_TO DO_: Every line must be returned precisely as it is written.

-.-.-

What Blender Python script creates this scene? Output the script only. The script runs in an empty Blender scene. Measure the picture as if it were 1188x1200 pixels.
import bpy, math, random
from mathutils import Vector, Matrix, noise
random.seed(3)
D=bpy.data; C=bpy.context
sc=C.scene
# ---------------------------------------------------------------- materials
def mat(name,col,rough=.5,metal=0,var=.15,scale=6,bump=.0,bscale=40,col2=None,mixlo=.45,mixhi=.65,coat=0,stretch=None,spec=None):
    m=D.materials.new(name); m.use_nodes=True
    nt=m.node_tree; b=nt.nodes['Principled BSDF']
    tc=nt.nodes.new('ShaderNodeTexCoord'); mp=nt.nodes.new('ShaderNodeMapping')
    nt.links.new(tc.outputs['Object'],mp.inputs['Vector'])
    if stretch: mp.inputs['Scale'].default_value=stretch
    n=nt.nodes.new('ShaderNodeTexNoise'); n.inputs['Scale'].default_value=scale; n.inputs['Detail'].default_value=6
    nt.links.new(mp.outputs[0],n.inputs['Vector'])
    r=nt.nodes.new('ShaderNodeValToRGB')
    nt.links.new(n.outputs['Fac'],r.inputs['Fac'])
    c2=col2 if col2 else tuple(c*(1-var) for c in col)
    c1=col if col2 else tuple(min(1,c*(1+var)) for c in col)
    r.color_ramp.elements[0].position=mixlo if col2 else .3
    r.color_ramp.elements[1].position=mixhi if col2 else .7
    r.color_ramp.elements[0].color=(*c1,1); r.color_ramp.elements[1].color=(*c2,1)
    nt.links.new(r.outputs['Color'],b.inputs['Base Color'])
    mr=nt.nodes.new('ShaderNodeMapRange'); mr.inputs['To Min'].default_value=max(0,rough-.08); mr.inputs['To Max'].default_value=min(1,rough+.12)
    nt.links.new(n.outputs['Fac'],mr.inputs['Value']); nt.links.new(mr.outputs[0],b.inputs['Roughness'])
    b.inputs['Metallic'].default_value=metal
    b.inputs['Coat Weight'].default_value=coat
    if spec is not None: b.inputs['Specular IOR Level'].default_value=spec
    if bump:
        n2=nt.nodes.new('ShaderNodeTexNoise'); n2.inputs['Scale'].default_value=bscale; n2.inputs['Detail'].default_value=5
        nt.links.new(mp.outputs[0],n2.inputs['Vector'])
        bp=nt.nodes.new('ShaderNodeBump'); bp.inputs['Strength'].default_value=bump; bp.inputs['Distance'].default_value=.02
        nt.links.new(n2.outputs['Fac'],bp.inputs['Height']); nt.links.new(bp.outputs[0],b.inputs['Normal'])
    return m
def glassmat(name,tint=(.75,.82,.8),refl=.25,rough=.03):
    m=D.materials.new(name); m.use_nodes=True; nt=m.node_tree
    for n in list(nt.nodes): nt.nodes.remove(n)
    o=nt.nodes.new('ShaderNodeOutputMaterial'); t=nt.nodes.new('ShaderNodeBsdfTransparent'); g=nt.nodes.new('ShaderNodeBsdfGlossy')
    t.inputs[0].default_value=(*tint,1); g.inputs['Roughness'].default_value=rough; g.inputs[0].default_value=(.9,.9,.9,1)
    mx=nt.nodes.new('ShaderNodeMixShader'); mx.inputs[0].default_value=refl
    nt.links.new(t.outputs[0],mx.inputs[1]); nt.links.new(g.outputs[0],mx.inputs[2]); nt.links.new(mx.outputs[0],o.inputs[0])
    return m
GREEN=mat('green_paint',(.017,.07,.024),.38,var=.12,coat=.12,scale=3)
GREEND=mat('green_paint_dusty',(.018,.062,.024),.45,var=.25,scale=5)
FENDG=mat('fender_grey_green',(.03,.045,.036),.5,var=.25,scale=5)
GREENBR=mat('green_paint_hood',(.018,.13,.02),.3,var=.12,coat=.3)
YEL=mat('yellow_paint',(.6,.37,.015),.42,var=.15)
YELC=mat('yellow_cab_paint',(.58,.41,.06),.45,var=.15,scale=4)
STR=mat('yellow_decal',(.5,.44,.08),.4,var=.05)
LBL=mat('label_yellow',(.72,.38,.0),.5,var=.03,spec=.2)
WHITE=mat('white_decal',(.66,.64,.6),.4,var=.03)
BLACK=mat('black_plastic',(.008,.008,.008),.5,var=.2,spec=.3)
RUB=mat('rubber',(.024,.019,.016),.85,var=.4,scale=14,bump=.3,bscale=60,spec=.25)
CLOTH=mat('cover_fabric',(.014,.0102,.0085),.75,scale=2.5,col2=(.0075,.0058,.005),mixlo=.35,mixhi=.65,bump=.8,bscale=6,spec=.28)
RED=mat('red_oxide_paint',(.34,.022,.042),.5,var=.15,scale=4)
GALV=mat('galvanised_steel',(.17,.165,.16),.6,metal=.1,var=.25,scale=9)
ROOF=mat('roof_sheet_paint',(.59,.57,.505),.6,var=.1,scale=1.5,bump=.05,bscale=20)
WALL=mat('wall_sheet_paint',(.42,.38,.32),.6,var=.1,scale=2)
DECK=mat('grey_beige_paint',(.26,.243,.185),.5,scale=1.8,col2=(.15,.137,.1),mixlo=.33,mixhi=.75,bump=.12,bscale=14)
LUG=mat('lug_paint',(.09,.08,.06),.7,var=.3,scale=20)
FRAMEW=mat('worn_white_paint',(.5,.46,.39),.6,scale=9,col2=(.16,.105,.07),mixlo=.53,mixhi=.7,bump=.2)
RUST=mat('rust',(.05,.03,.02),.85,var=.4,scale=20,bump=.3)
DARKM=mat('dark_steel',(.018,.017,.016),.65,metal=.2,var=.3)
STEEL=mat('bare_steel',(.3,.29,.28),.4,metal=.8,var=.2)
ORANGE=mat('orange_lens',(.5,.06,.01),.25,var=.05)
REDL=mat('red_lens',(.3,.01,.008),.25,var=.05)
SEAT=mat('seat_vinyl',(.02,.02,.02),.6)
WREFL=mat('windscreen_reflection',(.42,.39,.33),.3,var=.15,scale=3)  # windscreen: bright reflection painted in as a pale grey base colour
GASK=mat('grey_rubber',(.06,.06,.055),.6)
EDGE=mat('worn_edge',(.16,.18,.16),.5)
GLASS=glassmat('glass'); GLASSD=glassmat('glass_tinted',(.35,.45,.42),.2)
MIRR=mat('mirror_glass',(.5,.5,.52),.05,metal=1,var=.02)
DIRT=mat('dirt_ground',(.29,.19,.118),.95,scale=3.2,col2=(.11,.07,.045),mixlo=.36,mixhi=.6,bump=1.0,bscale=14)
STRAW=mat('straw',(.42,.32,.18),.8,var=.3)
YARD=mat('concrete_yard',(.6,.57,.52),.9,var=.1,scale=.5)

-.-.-

_TASK RESULT_:
What Blender Python script creates this scene? Output the script only. The script runs in an empty Blender scene. Measure the picture as if it were 1188x1200 pixels.
import bpy, math, random
from mathutils import Vector, Matrix, noise
random.seed(3)
D=bpy.data; C=bpy.context
sc=C.scene
# ---------------------------------------------------------------- materials
def mat(name,col,rough=.5,metal=0,var=.15,scale=6,bump=.0,bscale=40,col2=None,mixlo=.45,mixhi=.65,coat=0,stretch=None,spec=None):
    m=D.materials.new(name); m.use_nodes=True
    nt=m.node_tree; b=nt.nodes['Principled BSDF']
    tc=nt.nodes.new('ShaderNodeTexCoord'); mp=nt.nodes.new('ShaderNodeMapping')
    nt.links.new(tc.outputs['Object'],mp.inputs['Vector'])
    if stretch: mp.inputs['Scale'].default_value=stretch
    n=nt.nodes.new('ShaderNodeTexNoise'); n.inputs['Scale'].default_value=scale; n.inputs['Detail'].default_value=6
    nt.links.new(mp.outputs[0],n.inputs['Vector'])
    r=nt.nodes.new('ShaderNodeValToRGB')
    nt.links.new(n.outputs['Fac'],r.inputs['Fac'])
    c2=col2 if col2 else tuple(c*(1-var) for c in col)
    c1=col if col2 else tuple(min(1,c*(1+var)) for c in col)
    r.color_ramp.elements[0].position=mixlo if col2 else .3
    r.color_ramp.elements[1].position=mixhi if col2 else .7
    r.color_ramp.elements[0].color=(*c1,1); r.color_ramp.elements[1].color=(*c2,1)
    nt.links.new(r.outputs['Color'],b.inputs['Base Color'])
    mr=nt.nodes.new('ShaderNodeMapRange'); mr.inputs['To Min'].default_value=max(0,rough-.08); mr.inputs['To Max'].default_value=min(1,rough+.12)
    nt.links.new(n.outputs['Fac'],mr.inputs['Value']); nt.links.new(mr.outputs[0],b.inputs['Roughness'])
    b.inputs['Metallic'].default_value=metal
    b.inputs['Coat Weight'].default_value=coat
    if spec is not None: b.inputs['Specular IOR Level'].default_value=spec
    if bump:
        n2=nt.nodes.new('ShaderNodeTexNoise'); n2.inputs['Scale'].default_value=bscale; n2.inputs['Detail'].default_value=5
        nt.links.new(mp.outputs[0],n2.inputs['Vector'])
        bp=nt.nodes.new('ShaderNodeBump'); bp.inputs['Strength'].default_value=bump; bp.inputs['Distance'].default_value=.02
        nt.links.new(n2.outputs['Fac'],bp.inputs['Height']); nt.links.new(bp.outputs[0],b.inputs['Normal'])
    return m
def glassmat(name,tint=(.75,.82,.8),refl=.25,rough=.03):
    m=D.materials.new(name); m.use_nodes=True; nt=m.node_tree
    for n in list(nt.nodes): nt.nodes.remove(n)
    o=nt.nodes.new('ShaderNodeOutputMaterial'); t=nt.nodes.new('ShaderNodeBsdfTransparent'); g=nt.nodes.new('ShaderNodeBsdfGlossy')
    t.inputs[0].default_value=(*tint,1); g.inputs['Roughness'].default_value=rough; g.inputs[0].default_value=(.9,.9,.9,1)
    mx=nt.nodes.new('ShaderNodeMixShader'); mx.inputs[0].default_value=refl
    nt.links.new(t.outputs[0],mx.inputs[1]); nt.links.new(g.outputs[0],mx.inputs[2]); nt.links.new(mx.outputs[0],o.inputs[0])
    return m
GREEN=mat('green_paint',(.017,.07,.024),.38,var=.12,coat=.12,scale=3)
GREEND=mat('green_paint_dusty',(.018,.062,.024),.45,var=.25,scale=5)
FENDG=mat('fender_grey_green',(.03,.045,.036),.5,var=.25,scale=5)
GREENBR=mat('green_paint_hood',(.018,.13,.02),.3,var=.12,coat=.3)
YEL=mat('yellow_paint',(.6,.37,.015),.42,var=.15)
YELC=mat('yellow_cab_paint',(.58,.41,.06),.45,var=.15,scale=4)
STR=mat('yellow_decal',(.5,.44,.08),.4,var=.05)
LBL=mat('label_yellow',(.72,.38,.0),.5,var=.03,spec=.2)
WHITE=mat('white_decal',(.66,.64,.6),.4,var=.03)
BLACK=mat('black_plastic',(.008,.008,.008),.5,var=.2,spec=.3)
RUB=mat('rubber',(.024,.019,.016),.85,var=.4,scale=14,bump=.3,bscale=60,spec=.25)
CLOTH=mat('cover_fabric',(.014,.0102,.0085),.75,scale=2.5,col2=(.0075,.0058,.005),mixlo=.35,mixhi=.65,bump=.8,bscale=6,spec=.28)
RED=mat('red_oxide_paint',(.34,.022,.042),.5,var=.15,scale=4)
GALV=mat('galvanised_steel',(.17,.165,.16),.6,metal=.1,var=.25,scale=9)
ROOF=mat('roof_sheet_paint',(.59,.57,.505),.6,var=.1,scale=1.5,bump=.05,bscale=20)
WALL=mat('wall_sheet_paint',(.42,.38,.32),.6,var=.1,scale=2)
DECK=mat('grey_beige_paint',(.26,.243,.185),.5,scale=1.8,col2=(.15,.137,.1),mixlo=.33,mixhi=.75,bump=.12,bscale=14)
LUG=mat('lug_paint',(.09,.08,.06),.7,var=.3,scale=20)
FRAMEW=mat('worn_white_paint',(.5,.46,.39),.6,scale=9,col2=(.16,.105,.07),mixlo=.53,mixhi=.7,bump=.2)
RUST=mat('rust',(.05,.03,.02),.85,var=.4,scale=20,bump=.3)
DARKM=mat('dark_steel',(.018,.017,.016),.65,metal=.2,var=.3)
STEEL=mat('bare_steel',(.3,.29,.28),.4,metal=.8,var=.2)
ORANGE=mat('orange_lens',(.5,.06,.01),.25,var=.05)
REDL=mat('red_lens',(.3,.01,.008),.25,var=.05)
SEAT=mat('seat_vinyl',(.02,.02,.02),.6)
WREFL=mat('windscreen_reflection',(.42,.39,.33),.3,var=.15,scale=3)  # windscreen: bright reflection painted in as a pale grey base colour
GASK=mat('grey_rubber',(.06,.06,.055),.6)
EDGE=mat('worn_edge',(.16,.18,.16),.5)
GLASS=glassmat('glass'); GLASSD=glassmat('glass_tinted',(.35,.45,.42),.2)
MIRR=mat('mirror_glass',(.5,.5,.52),.05,metal=1,var=.02)
DIRT=mat('dirt_ground',(.29,.19,.118),.95,scale=3.2,col2=(.11,.07,.045),mixlo=.36,mixhi=.6,bump=1.0,bscale=14)
STRAW=mat('straw',(.42,.32,.18),.8,var=.3)
YARD=mat('concrete_yard',(.6,.57,.52),.9,var=.1,scale=.5)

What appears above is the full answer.